"Investors lack the expertise"

Crowdinvesting sounds appealing to some start-ups, but many who try it fail. Finance professor Markus Petry explains why.
Investing a small sum in a start-up and perhaps profiting from the next Google or Facebook: This is what users of crowdinvesting platforms dream of. 100 million euros had flowed into this form of financing in Germany alone by 2019. But the success is moderate: one in three of these start-ups goes bankrupt, as Markus Petry from Wiesbaden Business School found out in a study. In this interview, he talks about the reasons for the high failure rate, the risks for investors and what the platforms can do better.
Mr. Petry, according to your survey, a third of all crowdinvesting start-ups go bust. Is this due to the companies or the financing instrument?
There's actually nothing to say against crowdinvesting per se. The largest market is real estate financing, which has developed very positively and has seen very few defaults, which is partly due to the positive economic conditions for real estate. But start-ups are subject to what I call adverse selection.
You need to explain that.
By that I mean that the founders who resort to the crowd's money have generally already been turned down by all other investors. When banks and venture capitalists say that a start-up is not promising, they rely on their expertise. An expertise that investors on crowdinvesting platforms usually do not have.
But couldn't founders consciously rely on this grassroots form of financing?
It is possible, but not sensible. Business angels and VC funds not only provide money, but also expertise that can help start-ups. They can support the development process and establish contacts. Crowdinvesting does away with all that.

So investors are unlikely to find the next Google on crowdfunding platforms?
There are very few unicorns that have relied on crowdinvesting. Recently, for example, it was Revolut, the British fintech. But they used it as a supplement to their venture capitalists. In my opinion, it was mainly about marketing, so they could involve customers and raise their own profile.

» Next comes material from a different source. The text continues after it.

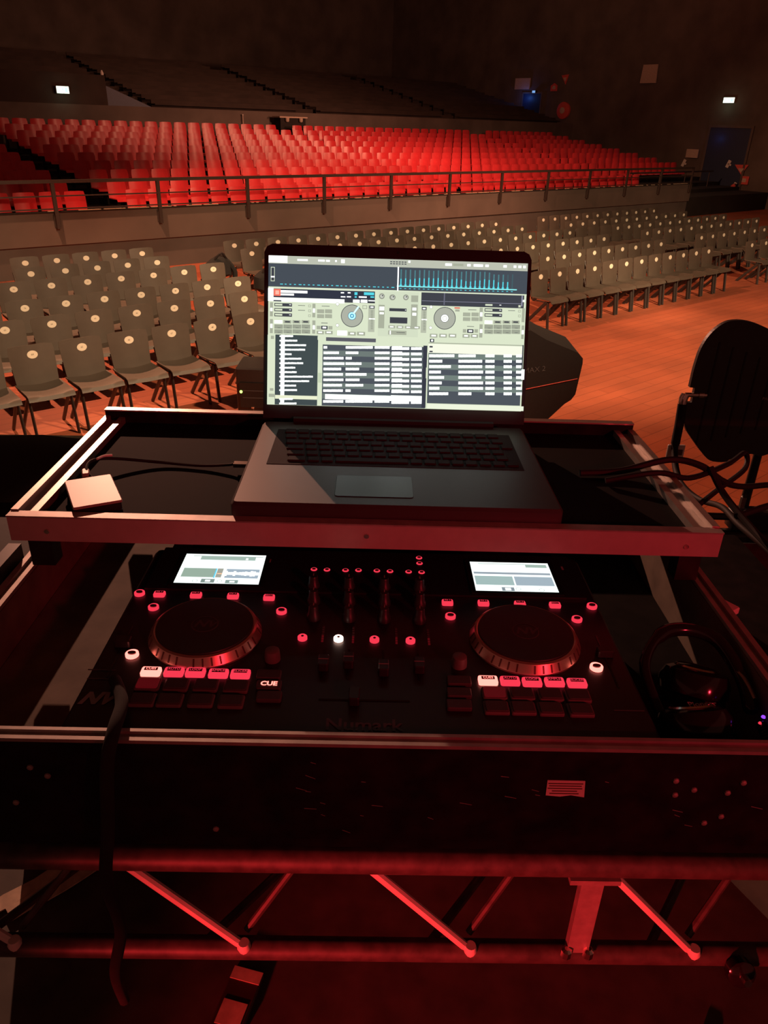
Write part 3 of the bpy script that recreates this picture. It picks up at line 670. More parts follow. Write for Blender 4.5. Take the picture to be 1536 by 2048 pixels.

There are no such outstanding cases in Germany?
Not on this scale, and that is also the problem. VC funds work according to the principle: I support ten start-ups, if just one of them works exceptionally well, it compensates for the losses of the others. Theoretically, investors on such platforms could also proceed in the same way and invest in several start-ups. But they don't even find the one breakthrough startup that makes up for nine loss-making businesses. I've done the math: All crowdinvesting start-ups in Germany have lost 26 million euros in investment money since 2011; in return, only ten million euros have flowed back to the investors. So even if you had invested in an extremely diversified way, you would have lost a lot of money.
Even if crowd investors had invested in an extremely diversified manner, they would have lost a lot of money.
Markus Petry
So should investors stay away from it completely?
They should at least be aware that crowdinvesting is extremely risky. Studies have shown that most investors are aware of the risks and take them with their eyes open. Most of them are what we now casually call "old white men" and have significant financial resources. For them, it's a kind of gambling money, they treat crowdinvesting a bit like a casino.
Do the platforms need to filter better in order to reduce the default rate?
The platforms are caught in a dilemma: on the one hand, they want to attract as many companies as possible to their sites because they earn money from the transaction fees. On the other hand, they can't afford too many failures, because then customers will stay away. However, they probably accept some defaults, otherwise the rate cannot be explained. However, the providers could at least mitigate the worst cases through better contractual conditions.
You mean fraudsters?
Not only. Fraud was involved at Unyte Yoga, for example, where the crowd platform had already transferred the investors' money to the start-up, but then nothing happened to it. The platform can hardly prevent the misappropriation of funds.
What I mean here is shown by the example of Protonet, which wanted to offer a cloud for everyone. Assets were moved from one company to another and investors were left out in the cold. According to the platform conditions, however, this was legal. If you start here, it could perhaps reduce the rate.
Thank you for the interview.
Personal details: Markus Petry is Professor of Financial Services Controlling at Wiesbaden Business School. His research interests include crowd investing, robo-advisor services and digital investments. He previously worked at Deutsche Pfandbriefbank, Aareal Bank and the management consultancy McKinsey. He studied business administration at the University of Frankfurt, the College of New Jersey and the Sorbonne and holds a doctorate in economics.